Mas nasci com vênus em libra. Se tem uma coisa nessa vida que curto é amar e me relacionar. Claro, muito além da perspectiva afetiva/sexual. Só para terem ideia, meu primeiro namorado foi aos 12 anos. Quase enlouqueci minha mãe. Só devo ter aprendido a ficar de boa sozinha há alguns anos. Hoje escolho viver o amor de todas as formas. Não estou fechada a namorar ou casar. Só não faço desse desejo um marcador do meu valor pessoal. Entendo minhas buscas. Não vou projetar qualquer um no lugar do homem desejado. Quero estar com alguém massa. Companheiro de verdade.
Estar solteira (o que, inclusive, é um marcador social usado para oprimir mulheres) não faz de mim ou de qualquer outra mulher fracassada. Tenho orgulho do meu percurso. Uso minha experiência para tentar traduzir questões atravessadas da humanidade. Transformo em literatura, em dramaturgia, em roteiros. A uso para, de alguma maneira, construir pontes para mudanças no meu interior e também no de quem está por perto.
Repito sempre a máxima de que não estamos aqui para servir a ninguém porque ainda nos querem colocar nesse lugar. Quando me chamam de rancorosa é porque não estou servindo. Porque, de alguma maneira, minha voz pode ser ouvida. Quando dizem que não devo falar o que falo querem que me submeta. Sempre fui rebelde. Rebelde com causa. Sirvo o melhor e o pior de mim apenas quando eu sinto vontade. Não quando sou obrigada.
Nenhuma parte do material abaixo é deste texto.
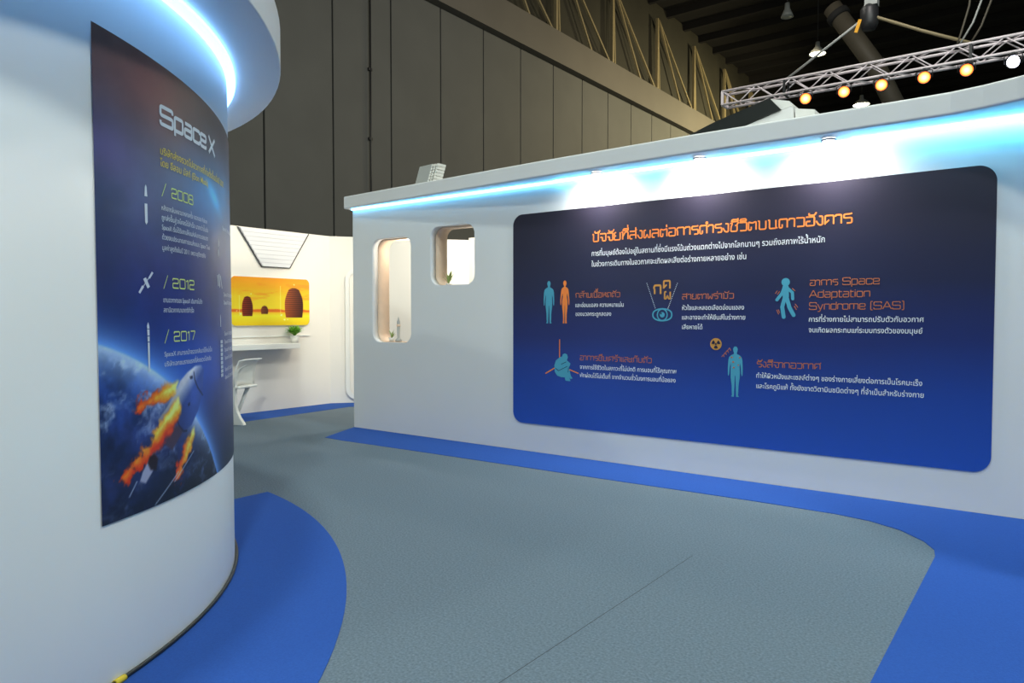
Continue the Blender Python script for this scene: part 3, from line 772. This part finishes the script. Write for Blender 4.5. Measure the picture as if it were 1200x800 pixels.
for j, bx in enumerate(((-3.143, 1.731, -3.069, .085), (-3.043, 1.783, -2.971, .075), (-3.033, 1.683, -2.966, .068))):
    stroke_text('letter_icon', 'กคผ'[j], bx[0], bx[1], bx[2], bx[3], ip, I_gold, info, .22)
for a, b_ in (((-3.218, 1.839), (-3.127, 1.596)), ((-2.896, 1.830), (-2.990, 1.591))):
    polys('dotted_line', [circle(a[0] + (b_[0] - a[0]) * k / 15, a[1] + (b_[1] - a[1]) * k / 15, .0045, 8) for k in range(16)], ip, I_silver, info)
ex, ez, ew, eh = -3.051, 1.5275, .100, .058
lid = [(ex + ew * math.cos(R(180 - 180 * k / 20)), ez + eh * math.sin(R(180 * k / 20)) ** .8) for k in range(21)]
lids = lid + [(x, 2 * ez - z) for x, z in reversed(lid[1:-1])]
vs, fs = strip(lids, .014, True); mb = MB().add([ip(*p) for p in vs], fs)
vs, fs = strip(circle(ex, ez, .052, 28, .056), .012, True); mb.add([ip(*p, .0001) for p in vs], fs)
me = bpy.data.meshes.new('eye_icon'); me.from_pydata(mb.v + [ip(x, z, .0002) for x, z in circle(ex, ez, .026)], [], mb.f + [list(range(len(mb.v), len(mb.v) + 28))]); put('eye_icon', me, info, I_teal)
eye = COL.objects['eye_icon']
polys('eye_glint', [circle(ex - .012, ez + .012, .008, 12)], lambda x, z, l=0: ip(x, z, .0012 + l), I_navy, eye)


def limb(pts, r):
    out = []
    for a, b_ in zip(pts, pts[1:]): out.append(seg_rect(a, b_, 2 * r))
    return out + [circle(x, z, r, 16) for x, z in pts]


def wk(x, y): return (-1.963 + (x - 65) / 130 * .172, 1.493 + (372 - y) / 270 * .355)


wp = [circle(*wk(128, 130), .036, 24)] + limb([wk(128, 165), wk(130, 225)], .027) + limb([wk(120, 165), wk(105, 205), wk(73, 247)], .014) + limb([wk(135, 165), wk(172, 200), wk(175, 242)], .013) + limb([wk(124, 232), wk(108, 295), wk(118, 362)], .017) + limb([wk(136, 232), wk(155, 300), wk(182, 350)], .017)
polys('walking_icon', wp, ip, I_teal, info)
for a, b_ in (((75, 185), (62, 205)), ((90, 190), (75, 212)), ((170, 172), (190, 190)), ((190, 275), (208, 300)), ((185, 290), (200, 315)), ((72, 315), (85, 345)), ((82, 312), (92, 335))):
    polys('motion_mark', [seg_rect(wk(*a), wk(*b_), .006)], ip, I_rust, info)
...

Nesse caminho, o que posso dizer é: se autoconhecer (não só sexualmente falando), não se deixar ser subjugada por padrões sociais e se amar é poderoso e libertador demais. Quer colocar silicone porque você gostaria de um peito maior e acha bonito? Coloca! Sei que há padrões que nos empurram para esse lugar. Mas essa também pode ser sua genuína vontade. Quer casar porque está apaixonada? Casa! Quer terminar uma relação por mais que todos e, principalmente, sua família digam para não terminar? Termina logo! A gente precisa aprender a se ouvir. Qual é seu desejo e vontade?
Não só o prazer nos foi negado. Nos é negado qualquer autonomia. Se aos 36 anos nenhum homem me escolheu é porque não tenho valor, sabe? Não é porque, de repente, escolhi outros caminhos. Não é porque, de repente, sei e respeito o que me move a cada momento. O acesso ao amor não é sobre estar dentro de uma relação afetiva. Não discuto aqui as perversidades do machismo por ser mal amada. É por amar muito e não tolerar violências. É por não querer ver os homens que amo reproduzir atrocidades. Amar é saber dar e receber. É saber quem vale a pena seguir ao nosso lado. E nisso tenho um bocado de privilégio. Amo muito e me sinto muito amada!